If you did remonstrate and he still hit he sounds like a bully and this is different to a normal father. If you pointed it out afterwards did he comfort the child?
I think smacking can have its place and doesn't teach children to be thugs.
I'd term a smack as a tap (lighter pressure than when clapping), it seems its often used to describe slapping a child which is not acceptable.
We have five children, my husband and I have been known to spank them for being disobedient, and only for disobedience, when a command is repeated and then deliberately ignored, and at no time have any of my children been afraid of me. If someone is smacking a child and causing fear, then they are being smacked incorrectly. After I have given my child a spank, I make sure they know why they were spanked, I give them an opportunity to apologise, we then hug and make up. Never is a grudge taken away and never is the situationi referred to again. It is reprimanded and forgiven. I was smacked as a child, and while the smacking was not overly harsh, I didn't always felt forgiven and this is what damaged me, not the smacking itself.
I have a very close relationship with all my children based on communication, at the end of the day though, you need to be in control. If you have children that you NEVER need to spank, then you a re very lucky, I know some people with severly disobedient children and these children need to be checked; we are dealing with little people with characters, this can be hard to deal with. Some children need to be accountable for their behaviour. Do not confuse a husband punching his wife around the head and face, with a mother giving a four year old a spank on the behind for saying "No, im not picking up my toys, poo poo head." Would you stand for that?????
In China it is very acceptable to hit children as punsihment - Are all Chinese children emotionally scarred for life?
What about the UK up to the 1980s - pretty much every child was smacked by a parent or teacher of policeman - does that mean that every adult in the UK is emotionally damaged?
And what next? Is making them sit by themselves as punishment the equivalent of solitary confinement - what about taking away their favourite toy? A breach of their human rights?
I never said it was rosy, Denmark's suicide rate is even bigger than Sweden's. I was trying to say, that you can't use smacking as an argument for children behaving properly and leading a healthy and prosperous life, as well you may not be able to use the opposite as an argument.
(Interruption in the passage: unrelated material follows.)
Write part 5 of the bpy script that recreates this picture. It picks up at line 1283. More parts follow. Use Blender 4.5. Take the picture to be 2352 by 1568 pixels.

But if not smacking at the least doesn't make your kids worse off than those not smacked, why smack them them? You say that it is very acceptable to hit your children in China, I don't know a thing about that, but are the people who lead happy lives in Chinas smacked more or less than those not leading well functioning lives? Or are there no correlation at all? I have ever been presented with data on how children are positively effectedby being hit or smacked. I'm not saying that children who has been smacked in the way you describe, are growing up be anything but lovely persons, but I cannot see how that is an argument for allowing it, as those not being smacked have just as big a chance to grow up to be lovely persons.
As usual I'm sticking my nose into something where I'm not sure of the details. What exactly is the law on this matter in the UK. I assume there is a distinction between smacking and hitting from your posts. What is legal and what isn't? Sorry if I'm a tiny bit off topic sophster.